↓

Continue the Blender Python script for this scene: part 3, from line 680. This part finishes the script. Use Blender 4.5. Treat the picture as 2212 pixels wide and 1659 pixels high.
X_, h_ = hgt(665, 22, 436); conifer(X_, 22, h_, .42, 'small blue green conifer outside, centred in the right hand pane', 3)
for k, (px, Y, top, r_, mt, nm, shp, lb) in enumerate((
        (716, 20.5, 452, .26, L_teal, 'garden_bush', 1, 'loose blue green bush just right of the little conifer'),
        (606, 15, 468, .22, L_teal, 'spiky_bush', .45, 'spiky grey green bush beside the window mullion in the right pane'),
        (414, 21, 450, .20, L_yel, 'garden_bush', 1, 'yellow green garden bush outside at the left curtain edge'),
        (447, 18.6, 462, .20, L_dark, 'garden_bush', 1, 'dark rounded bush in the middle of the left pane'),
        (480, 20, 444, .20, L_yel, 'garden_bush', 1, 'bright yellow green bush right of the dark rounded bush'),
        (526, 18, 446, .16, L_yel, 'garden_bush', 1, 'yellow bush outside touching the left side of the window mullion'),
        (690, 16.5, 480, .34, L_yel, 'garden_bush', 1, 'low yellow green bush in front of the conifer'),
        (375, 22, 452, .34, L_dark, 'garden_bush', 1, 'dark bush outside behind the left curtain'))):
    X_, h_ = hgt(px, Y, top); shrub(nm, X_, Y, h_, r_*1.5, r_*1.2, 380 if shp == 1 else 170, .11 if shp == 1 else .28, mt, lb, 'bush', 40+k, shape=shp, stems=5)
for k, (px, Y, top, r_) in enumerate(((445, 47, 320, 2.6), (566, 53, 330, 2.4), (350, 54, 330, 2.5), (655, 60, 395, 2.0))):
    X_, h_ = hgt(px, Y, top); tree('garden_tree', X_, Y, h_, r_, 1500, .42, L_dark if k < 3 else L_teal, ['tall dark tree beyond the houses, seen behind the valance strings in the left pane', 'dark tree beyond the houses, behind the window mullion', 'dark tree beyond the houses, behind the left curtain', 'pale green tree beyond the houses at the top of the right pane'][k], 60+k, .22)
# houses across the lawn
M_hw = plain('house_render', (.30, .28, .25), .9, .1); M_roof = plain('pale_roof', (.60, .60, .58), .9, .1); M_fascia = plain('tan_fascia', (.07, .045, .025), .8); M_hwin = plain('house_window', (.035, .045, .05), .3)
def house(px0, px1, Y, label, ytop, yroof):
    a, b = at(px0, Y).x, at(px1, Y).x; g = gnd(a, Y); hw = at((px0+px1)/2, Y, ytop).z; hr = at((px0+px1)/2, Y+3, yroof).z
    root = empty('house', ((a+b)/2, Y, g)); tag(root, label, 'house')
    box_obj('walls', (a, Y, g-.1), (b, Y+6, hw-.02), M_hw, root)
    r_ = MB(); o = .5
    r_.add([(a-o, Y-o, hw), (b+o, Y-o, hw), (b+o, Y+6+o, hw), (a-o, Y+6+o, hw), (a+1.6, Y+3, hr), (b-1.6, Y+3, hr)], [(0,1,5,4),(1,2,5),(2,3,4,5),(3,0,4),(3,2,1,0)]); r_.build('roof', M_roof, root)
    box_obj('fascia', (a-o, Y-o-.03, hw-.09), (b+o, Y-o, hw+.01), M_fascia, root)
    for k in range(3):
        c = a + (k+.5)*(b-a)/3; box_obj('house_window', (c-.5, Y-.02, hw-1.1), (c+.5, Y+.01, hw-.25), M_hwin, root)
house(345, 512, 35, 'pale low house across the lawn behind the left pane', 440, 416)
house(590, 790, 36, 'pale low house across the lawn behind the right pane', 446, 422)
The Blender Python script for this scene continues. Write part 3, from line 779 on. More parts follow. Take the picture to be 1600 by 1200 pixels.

↑

_What the task asks_
Write out every entry verbatim.

_Finished exercise_
Continue the Blender Python script for this scene: part 3, from line 680. This part finishes the script. Use Blender 4.5. Treat the picture as 2212 pixels wide and 1659 pixels high.
X_, h_ = hgt(665, 22, 436); conifer(X_, 22, h_, .42, 'small blue green conifer outside, centred in the right hand pane', 3)
for k, (px, Y, top, r_, mt, nm, shp, lb) in enumerate((
        (716, 20.5, 452, .26, L_teal, 'garden_bush', 1, 'loose blue green bush just right of the little conifer'),
        (606, 15, 468, .22, L_teal, 'spiky_bush', .45, 'spiky grey green bush beside the window mullion in the right pane'),
        (414, 21, 450, .20, L_yel, 'garden_bush', 1, 'yellow green garden bush outside at the left curtain edge'),
        (447, 18.6, 462, .20, L_dark, 'garden_bush', 1, 'dark rounded bush in the middle of the left pane'),
        (480, 20, 444, .20, L_yel, 'garden_bush', 1, 'bright yellow green bush right of the dark rounded bush'),
        (526, 18, 446, .16, L_yel, 'garden_bush', 1, 'yellow bush outside touching the left side of the window mullion'),
        (690, 16.5, 480, .34, L_yel, 'garden_bush', 1, 'low yellow green bush in front of the conifer'),
        (375, 22, 452, .34, L_dark, 'garden_bush', 1, 'dark bush outside behind the left curtain'))):
    X_, h_ = hgt(px, Y, top); shrub(nm, X_, Y, h_, r_*1.5, r_*1.2, 380 if shp == 1 else 170, .11 if shp == 1 else .28, mt, lb, 'bush', 40+k, shape=shp, stems=5)
for k, (px, Y, top, r_) in enumerate(((445, 47, 320, 2.6), (566, 53, 330, 2.4), (350, 54, 330, 2.5), (655, 60, 395, 2.0))):
    X_, h_ = hgt(px, Y, top); tree('garden_tree', X_, Y, h_, r_, 1500, .42, L_dark if k < 3 else L_teal, ['tall dark tree beyond the houses, seen behind the valance strings in the left pane', 'dark tree beyond the houses, behind the window mullion', 'dark tree beyond the houses, behind the left curtain', 'pale green tree beyond the houses at the top of the right pane'][k], 60+k, .22)
# houses across the lawn
M_hw = plain('house_render', (.30, .28, .25), .9, .1); M_roof = plain('pale_roof', (.60, .60, .58), .9, .1); M_fascia = plain('tan_fascia', (.07, .045, .025), .8); M_hwin = plain('house_window', (.035, .045, .05), .3)
def house(px0, px1, Y, label, ytop, yroof):
    a, b = at(px0, Y).x, at(px1, Y).x; g = gnd(a, Y); hw = at((px0+px1)/2, Y, ytop).z; hr = at((px0+px1)/2, Y+3, yroof).z
    root = empty('house', ((a+b)/2, Y, g)); tag(root, label, 'house')
    box_obj('walls', (a, Y, g-.1), (b, Y+6, hw-.02), M_hw, root)
    r_ = MB(); o = .5
    r_.add([(a-o, Y-o, hw), (b+o, Y-o, hw), (b+o, Y+6+o, hw), (a-o, Y+6+o, hw), (a+1.6, Y+3, hr), (b-1.6, Y+3, hr)], [(0,1,5,4),(1,2,5),(2,3,4,5),(3,0,4),(3,2,1,0)]); r_.build('roof', M_roof, root)
    box_obj('fascia', (a-o, Y-o-.03, hw-.09), (b+o, Y-o, hw+.01), M_fascia, root)
    for k in range(3):
        c = a + (k+.5)*(b-a)/3; box_obj('house_window', (c-.5, Y-.02, hw-1.1), (c+.5, Y+.01, hw-.25), M_hwin, root)
house(345, 512, 35, 'pale low house across the lawn behind the left pane', 440, 416)
house(590, 790, 36, 'pale low house across the lawn behind the right pane', 446, 422)
The Blender Python script for this scene continues. Write part 3, from line 779 on. More parts follow. Take the picture to be 1600 by 1200 pixels.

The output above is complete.